7. Impact motor according to claim 6 comprising a distributing valve for the motive fluid, said valve being separate from the hammer piston, and passages for supplying a lubricant to the valve, said passages for supplying lubricant to the valve and to said at least one guide portion being connected to a common supply passage for oil-loaded compressed air.

8. Impact motor according to claim 6 comprising a separate distributing valve for the motive fluid, and a control circuit air coupled to the distributing valve to shift the position of the distributing valve, said control circuit air being separate from the means for supplying said motive fluid.

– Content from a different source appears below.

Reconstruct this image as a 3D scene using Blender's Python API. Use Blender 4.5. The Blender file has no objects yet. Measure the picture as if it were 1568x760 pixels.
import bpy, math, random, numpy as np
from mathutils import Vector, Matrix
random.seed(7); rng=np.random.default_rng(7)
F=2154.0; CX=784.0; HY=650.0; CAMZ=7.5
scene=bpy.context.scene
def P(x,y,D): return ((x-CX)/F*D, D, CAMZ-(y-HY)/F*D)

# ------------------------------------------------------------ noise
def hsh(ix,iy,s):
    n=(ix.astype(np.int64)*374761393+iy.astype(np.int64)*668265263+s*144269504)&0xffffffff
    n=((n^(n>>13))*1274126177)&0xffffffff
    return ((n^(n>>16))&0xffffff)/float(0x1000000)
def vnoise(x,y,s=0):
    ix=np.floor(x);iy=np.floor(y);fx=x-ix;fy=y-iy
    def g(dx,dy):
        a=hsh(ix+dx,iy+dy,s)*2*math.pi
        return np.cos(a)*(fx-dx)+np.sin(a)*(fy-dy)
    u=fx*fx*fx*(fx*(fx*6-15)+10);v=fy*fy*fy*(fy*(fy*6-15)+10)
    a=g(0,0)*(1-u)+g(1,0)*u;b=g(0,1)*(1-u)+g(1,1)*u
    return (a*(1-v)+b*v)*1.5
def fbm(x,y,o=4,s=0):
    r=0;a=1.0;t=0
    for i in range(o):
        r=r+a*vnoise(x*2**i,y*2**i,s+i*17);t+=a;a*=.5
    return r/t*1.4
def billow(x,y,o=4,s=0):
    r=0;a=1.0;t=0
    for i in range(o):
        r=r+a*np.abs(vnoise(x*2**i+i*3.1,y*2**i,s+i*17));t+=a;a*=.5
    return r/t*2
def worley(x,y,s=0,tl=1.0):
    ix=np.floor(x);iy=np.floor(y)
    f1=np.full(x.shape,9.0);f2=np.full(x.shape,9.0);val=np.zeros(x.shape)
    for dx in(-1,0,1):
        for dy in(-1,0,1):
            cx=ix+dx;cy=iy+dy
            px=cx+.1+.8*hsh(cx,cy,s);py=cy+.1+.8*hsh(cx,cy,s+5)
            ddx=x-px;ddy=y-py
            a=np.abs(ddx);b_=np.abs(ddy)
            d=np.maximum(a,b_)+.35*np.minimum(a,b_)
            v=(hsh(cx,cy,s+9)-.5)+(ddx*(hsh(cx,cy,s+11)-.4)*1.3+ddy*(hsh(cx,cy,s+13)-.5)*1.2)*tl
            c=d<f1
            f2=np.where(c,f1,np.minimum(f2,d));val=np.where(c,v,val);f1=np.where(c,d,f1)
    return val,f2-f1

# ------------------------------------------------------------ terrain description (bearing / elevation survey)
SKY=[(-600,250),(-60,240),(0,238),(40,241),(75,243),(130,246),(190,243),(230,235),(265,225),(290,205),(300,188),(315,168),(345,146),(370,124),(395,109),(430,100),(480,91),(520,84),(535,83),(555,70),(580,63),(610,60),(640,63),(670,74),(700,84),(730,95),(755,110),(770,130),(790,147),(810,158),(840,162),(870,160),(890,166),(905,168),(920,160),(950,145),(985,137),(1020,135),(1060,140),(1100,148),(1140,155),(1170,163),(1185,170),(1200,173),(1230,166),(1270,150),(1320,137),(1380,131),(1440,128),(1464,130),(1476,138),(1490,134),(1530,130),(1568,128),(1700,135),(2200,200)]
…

9. Impact motor according to claim 5 wherein said means for supplying said motive fluid comprises means for supplying compressed air, said impact motor further comprising a separate distributing valve for the compressed air, and a circuit for control air coupled to the separate compressed air distributing valve to shift the position of the separate compressed air distributing valve, said circuit for control air being separate from said means for supplying said compressed air.

10. Impact motor according to claim 5 wherein said motive fluid is compressed air, and comprising a distributing valve for the compressed air, said distributing valve being separate from the hammer piston, and passages for supplying a lubricant to the distributing valve, said passages for supplying lubricant to the distributing valve and to said at least one guide portion being connected to a common supply passage for oil-loaded compressed air.

11. Impact motor according to claim 5 wherein said motive fluid is compressed air.